Matt Levesley, who's been to Glastonbury six times, believes a coordinated approach with friends is the best guarantee to getting in.

You can buy up to six tickets at a time, so by teaming up with mates you improve your chances.

Matt's planning to go in 2019 with his band Future Fires, who he hopes will get to play the festival in the future.

"We try to do it as a bit of a syndicate, we're on the WhatsApp group, we're all watching out for the first person who manages to get through and then it's all systems go," he says.

"It's a buzz. It's super exciting. The minute you get through, it's a real rush."

2. Grab every phone, laptop and tablet you can

Matt also recommends trying on as many devices as possible.

"I make an effort to get my phone on the go, I get the laptop on, I get tablets out," he says.

"I basically go around the family trying to get every device we've got in the house together so we can have as many chances as possible."

3. Get super serious with your planning

Image source, Emily Lynch
Image caption,

Emily loves Glastonbury so much, she quit her teaching career because it was impossible for her to take the time off work every year

For 24-year-old Emily Lynch - and her friendship circle of more than 100 people - the only way to make sure everyone gets in is to plan things meticulously.
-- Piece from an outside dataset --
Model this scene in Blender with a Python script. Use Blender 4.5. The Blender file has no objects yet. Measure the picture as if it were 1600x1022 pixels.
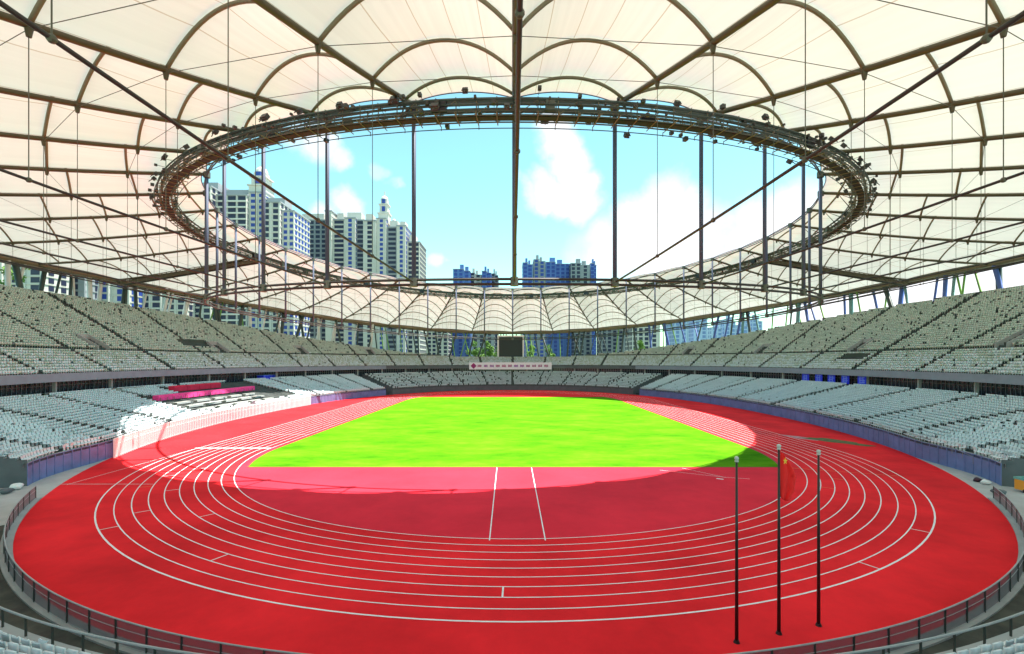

They rely on a spreadsheet to tell everyone trying to get tickets who else they need to buy for.

"The spreadsheet is split into 17 groups," she says.
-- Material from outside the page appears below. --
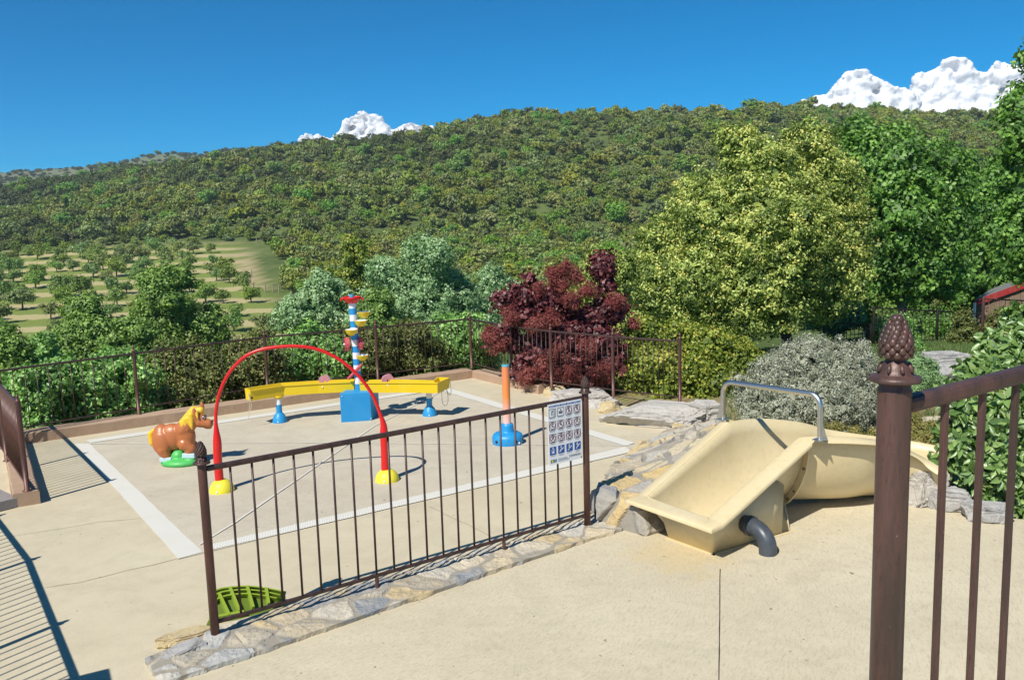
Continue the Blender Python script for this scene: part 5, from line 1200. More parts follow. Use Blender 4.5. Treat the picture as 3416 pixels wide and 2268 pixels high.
for k, (x, y, m_) in enumerate(spec):
    base = alongfence((x-467)/431*1.84, 1.9); rows = []
    Yb = base.y
    for dx, dy, r_ in ((0, 0, 92), (-80, 20, 78), (80, 10, 80), (-40, -55, 62), (45, -50, 66), (0, 75, 88), (-75, 90, 70), (75, 80, 75), (0, 150, 80), (90, -20, 50), (-100, -30, 42), (10, -95, 38)):
        rows.append((x+dx+R.uniform(-15, 15), y+dy+R.uniform(-14, 14)-8, r_*R.uniform(.8, 1.1), R.uniform(-.35, .5)+.0015*dx))
    bb = pxblobs(rows, Yb)
    T('hedge_shrub', (base.x, base.y, tz(base.x, base.y)), bb, 17000, .06 if m_ == 'hedge_leaf' else .045, m_, labels_h[k], 'shrub', seed=40+k, trunk_r=.03, clump=.15, nclump=420, group='shrubs growing against the far left railing', tonespread=.75, limbs=True, aspect=.6, fill=.2)
# mid-distance trees
def mid_tree(name, x, ytop, ybot, wpx, Y, mat, label, seed, n=26000, size=.16, kind='round', barkm='bark', clump=.5, **kw):
    R = random.Random(seed); p = PT(x, ybot, Y); base = Vector((p.x, Y, tz(p.x, Y))); rows = []
    hpx = ybot-ytop
    for k in range(17):
        t = R.uniform(.0, 1); prof = math.sin(math.pi*(.12+.80*t))**.7 if kind == 'round' else (1-.45*t)
        a = R.uniform(-1, 1)*wpx/2*prof*.72; r_ = wpx*R.uniform(.13, .21)*(1.1-.45*t)
        rows.append((x+a, ybot-hpx*.08-t*(hpx*.92-r_), r_, R.uniform(-.5, .5)*wpx*Y/F*.5, R.uniform(.8, 1.1)))
    rows.append((x, ytop+wpx*.13, wpx*.13, 0)); rows.append((x, (ytop+ybot)/2, wpx*.30, 0)); rows.append((x, ybot-hpx*.25, wpx*.3, 0))
    for k in range(7): rows.append((x+(k-3)/3*wpx*.40, ybot-hpx*(.30+.30*(1-abs(k-3)/3))+R.uniform(-20, 20), wpx*.17, R.uniform(-.4, .4)))
    return T(name, base, pxblobs(rows, Y), n, size, mat, label, seed=seed, trunk_r=.16*Y/45, clump=clump, barkm=barkm, nclump=max(200, n//50), **kw)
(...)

"If any of us get through, the idea is to buy for our group and then we move onto the next group and then the next. We did it last year and only one person got through, but they managed to get every group's tickets."

Emily says that if it wasn't for her friends' organisation, she wouldn't have got tickets for 2017, because she couldn't get through on the Glastonbury website.
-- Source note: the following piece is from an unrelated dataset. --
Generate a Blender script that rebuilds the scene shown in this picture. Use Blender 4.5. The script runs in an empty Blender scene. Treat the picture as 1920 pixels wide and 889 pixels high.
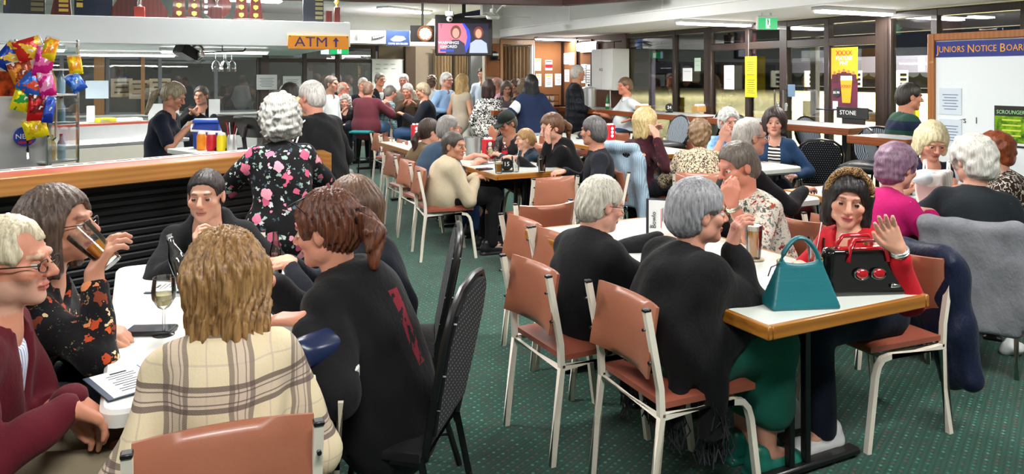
import bpy, bmesh, math, random
import numpy as np
from mathutils import Vector, Matrix

random.seed(7)
SC = bpy.context.scene
COL = SC.collection
PI = math.pi

# ------------------------------------------------------------------ camera
FPX, HOR, CAMH = 1400.0, 140.0, 1.62          # focal length in pixels, horizon row, eye height
cam = bpy.data.cameras.new('camera')
cam.sensor_width = 36.0
cam.lens = FPX / 1920 * 36.0
cam.shift_y = -(444.5 - HOR) / 1920
cam.clip_end = 400
camo = bpy.data.objects.new('camera', cam)
camo.location = (0, 0, CAMH)
camo.rotation_euler = (PI / 2, 0, 0)
COL.objects.link(camo)
SC.camera = camo

# ------------------------------------------------------------------ world, exposure
SC.view_settings.view_transform = 'Standard'
SC.view_settings.look = 'None'
SC.view_settings.gamma = 1.0
SC.view_settings.use_curve_mapping = False
SC.view_settings.exposure = 0.2
world = bpy.data.worlds.new('night')
SC.world = world
world.use_nodes = True
world.node_tree.nodes['Background'].inputs[0].default_value = (0.012, 0.014, 0.022, 1)
world.node_tree.nodes['Background'].inputs[1].default_value = 1.0

def area_light(name, loc, sx, sy, watts, col=(1, 0.98, 0.955), rot=(0, 0, 0), spread=180, parent=None):
    l = bpy.data.lights.new(name, 'AREA')
    l.shape = 'RECTANGLE'; l.size = sx; l.size_y = sy
    l.energy = watts; l.color = col; l.spread = math.radians(spread)
    o = bpy.data.objects.new(name, l)
    o.location = loc; o.rotation_euler = rot
    COL.objects.link(o)
    if parent: o.parent = parent
    return o

# the room's own axes: E1 runs right along the far wall, E2 runs away along the window wall
PHI = math.radians(26.5)
E1 = Vector((math.cos(PHI), math.sin(PHI), 0)); E2 = Vector((-math.sin(PHI), math.cos(PHI), 0))
def RM(a, b, z=0.0):
    v = E1 * a + E2 * b
    return Vector((v.x, v.y, z))
def at(px, py, Z):                     # point at height Z seen at a given place in the picture
    D = FPX * (CAMH - Z) / (py - HOR)
    return Vector(((px - 960) / FPX * D, D, Z))
def dp(px, py, D):                     # point at depth D
    return Vector(((px - 960) / FPX * D, D, CAMH - (py - HOR) * D / FPX))
def ray_a(px, a):                      # where the sight line of a column meets the vertical plane a = const
    k = (px - 960) / FPX
    D = a / (k * E1.x + E1.y)
    return (k * D * E2.x + D * E2.y), D
def ray_b(px, b):
    k = (px - 960) / FPX
    D = b / (k * E2.x + E2.y)
    return (k * D * E1.x + D * E1.y), D

# floodlights over the bowling green outside
for fa, fb in ((15, 7), (28, 12), (22, 26), (42, 28), (38, 46), (58, 44)):
    p = RM(fa, fb, 12.0)
    area_light('green_floodlight', p, 3, 3, 7500 if fb < 20 else 19000, (1, 0.97, 0.86))

# ------------------------------------------------------------------ object helpers
def tag(o, label=None, cat=None, group=None, kind=None):
    if label: o['label'] = label
    if cat: o['category'] = cat
    if group: o['group'] = group
    if kind: o['kind'] = kind
    return o

def empty(name, loc=(0, 0, 0), rz=0.0, label=None, cat=None, group=None):
    o = bpy.data.objects.new(name, None)
    o.empty_display_size = 0.1
    o.location = loc; o.rotation_euler = (0, 0, rz)
    COL.objects.link(o)
    return tag(o, label, cat, group)

def frame_rot(d):
    d = Vector(d).normalized()
    u = Vector((0, 0, 1)) if abs(d.z) < 0.95 else Vector((1, 0, 0))
    x = d.cross(u).normalized(); y = x.cross(d).normalized()
    return x, y, d

class Geo:
    def __init__(s): s.V = []; s.F = []; s.M = []; s.m = 0
    def add(s, V, F, m=None):
        b = len(s.V); s.V += [tuple(v) for v in V]
        s.F += [tuple(i + b for i in f) for f in F]
        s.M += [s.m if m is None else m] * len(F)
        return s
    def box(s, c, size, rz=0.0, bev=0.0, R=None, m=None):
        hx, hy, hz = size[0] / 2, size[1] / 2, size[2] / 2
        bev = min(bev, hx * .98, hy * .98, hz * .98)
        if R is None: R = Matrix.Rotation(rz, 3, 'Z')
        c = Vector(c)
        if bev <= 0:
            V = [(x * hx, y * hy, z * hz) for x in (-1, 1) for y in (-1, 1) for z in (-1, 1)]
            F = [(0, 1, 3, 2), (4, 6, 7, 5), (0, 4, 5, 1), (2, 3, 7, 6), (0, 2, 6, 4), (1, 5, 7, 3)]
        else:
            V = []; ix = {}
            for x in (-1, 1):
                for y in (-1, 1):
                    for z in (-1, 1):
                        for ax in range(3):
                            p = [x * (hx - bev), y * (hy - bev), z * (hz - bev)]
                            p[ax] = (x * hx, y * hy, z * hz)[ax]
                            ix[(x, y, z, ax)] = len(V); V.append(tuple(p))
            F = []
            for ax in range(3):
                o1, o2 = [(1, 2), (2, 0), (0, 1)][ax]
                for sg in (-1, 1):
                    q = []
                    for u, w in ((-1, -1), (1, -1), (1, 1), (-1, 1)):
                        k = [0, 0, 0]; k[ax] = sg; k[o1] = u; k[o2] = w
                        q.append(ix[(k[0], k[1], k[2], ax)])
                    F.append(tuple(q) if sg > 0 else tuple(q[::-1]))
                for u in (-1, 1):
                    for w in (-1, 1):
                        ka = [0, 0, 0]; ka[o1] = u; ka[o2] = w
                        lo = list(ka); lo[ax] = -1; hi = list(ka); hi[ax] = 1
                        q = (ix[(*lo, o1)], ix[(*hi, o1)], ix[(*hi, o2)], ix[(*lo, o2)])
                        F.append(q if u * w < 0 else q[::-1])
            for x in (-1, 1):
                for y in (-1, 1):
                    for z in (-1, 1):
                        t = (ix[(x, y, z, 0)], ix[(x, y, z, 1)], ix[(x, y, z, 2)])
                        F.append(t if x * y * z > 0 else t[::-1])
        return s.add([c + R @ Vector(v) for v in V], F, m)
    def tube(s, pts, r, n=8, closed=False, m=None, caps=True):
        pts = [Vector(p) for p in pts]; rs = r if isinstance(r, (list, tuple)) else [r] * len(pts)
        V = []; N = len(pts); px = None
        for i, p in enumerate(pts):
            if closed: d = pts[(i + 1) % N] - pts[i - 1]
            else: d = pts[min(i + 1, N - 1)] - pts[max(i - 1, 0)]
            if d.length < 1e-9: d = Vector((0, 0, 1))
            d.normalize()
            if px is None: x, y, _ = frame_rot(d)
            else:
                x = px - d * px.dot(d)
                x = x.normalized() if x.length > 1e-6 else frame_rot(d)[0]
                y = d.cross(x)
            px = x
            for k in range(n):
                a = 2 * PI * k / n + (PI / 4 if n == 4 else 0)
                V.append(p + (x * math.cos(a) + y * math.sin(a)) * rs[i])
        F = []
        for i in range(N if closed else N - 1):
            j = (i + 1) % N
            for k in range(n):
                l = (k + 1) % n
                F.append((i * n + k, i * n + l, j * n + l, j * n + k))
        if not closed and caps:
            F.append(tuple(range(n - 1, -1, -1))); F.append(tuple((N - 1) * n + k for k in range(n)))
        return s.add(V, F, m)
    def cyl(s, p0, p1, r0, r1=None, n=12, m=None):
        return s.tube([p0, p1], [r0, r0 if r1 is None else r1], n, m=m)
    def lathe(s, prof, c=(0, 0, 0), n=16, m=None, R=None):
        V = []; c = Vector(c)
        for r, z in prof:
            for k in range(n):
                a = 2 * PI * k / n
                v = Vector((r * math.cos(a), r * math.sin(a), z))
                if R is not None: v = R @ v
                V.append(c + v)
        F = []
        for i in range(len(prof) - 1):
            for k in range(n):
                l = (k + 1) % n
                F.append((i * n + k, i * n + l, (i + 1) * n + l, (i + 1) * n + k))
        if prof[0][0] > 1e-6: F.append(tuple(range(n - 1, -1, -1)))
        if prof[-1][0] > 1e-6: F.append(tuple((len(prof) - 1) * n + k for k in range(n)))
        return s.add(V, F, m)
    def prism(s, poly, z0, z1, T=None, m=None):
        n = len(poly)
        V = [Vector((x, y, z0)) for x, y in poly] + [Vector((x, y, z1)) for x, y in poly]
        if T is not None: V = [T @ v for v in V]
        F = [tuple(range(n - 1, -1, -1)), tuple(range(n, 2 * n))]
        F += [(i, (i + 1) % n, n + (i + 1) % n, n + i) for i in range(n)]
        return s.add(V, F, m)
    def sphere(s, c, r, n=12, m=None, sc=(1, 1, 1)):
        prof = [(max(1e-7, math.sin(PI * i / (n // 2))), -math.cos(PI * i / (n // 2))) for i in range(n // 2 + 1)]
        V = []; F = []
        for a, z in prof:
            for k in range(n):
                t = 2 * PI * k / n
                V.append((c[0] + r * sc[0] * a * math.cos(t), c[1] + r * sc[1] * a * math.sin(t), c[2] + r * sc[2] * z))
        for i in range(len(prof) - 1):
            for k in range(n):
                l = (k + 1) % n
                F.append((i * n + k, i * n + l, (i + 1) * n + l, (i + 1) * n + k))
        return s.add(V, F, m)
    def mesh(s, name, mats, smooth=None):
        me = bpy.data.meshes.new(name)
        me.from_pydata(s.V, [], s.F)
        mats = mats if isinstance(mats, (list, tuple)) else [mats]
        for mt in mats: me.materials.append(mt)
        if len(mats) > 1: me.polygons.foreach_set('material_index', s.M)
        if smooth:
            me.polygons.foreach_set('use_smooth', [True] * len(me.polygons))
            me.set_sharp_from_angle(angle=math.radians(smooth))
        me.update()
        return me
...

4. Use the best internet connection you can

Image source, Tom Connick
Image caption,

Tom has a friend who changed his address months before tickets went on sale to try to improve his chances

Tom Connick is a writer for NME and he believes the key to getting your tickets is your internet connection.

"The people who seem to get through are the ones who have the strongest connection," he says.

"I know people who have gone into work on a Sunday because they work in big office buildings that have very good internet, as opposed to slightly dodgy home internet."

5. Change your address

But he also knows people who have gone to more extreme lengths to get through the gates.

"A friend of mine at university changed his address because we had a friend who lived in Wells in Somerset," he says, as local people get an "easier ride" securing tickets.

"He managed to get him through on the local sale but obviously that required a lot of planning."

It's worth noting that Glastonbury Festival told us that tickets purchased in this way would be considered fraudulent and "will be cancelled".

6. And never, ever give up

Image source, Getty Images
Image caption,

Tom says Glastonbury is like "another world" and unlike any other festival

Tom also says that the annual Glasto re-sale is where he has twice secured his tickets, but his biggest tip for Sunday is to ignore the Glastonbury website's "sold out" messages.

"More and more batches of tickets will go up for sale throughout the morning," he says.

"I know people who've managed to get tickets two hours after the website has said they were sold out, just through sheer persistence."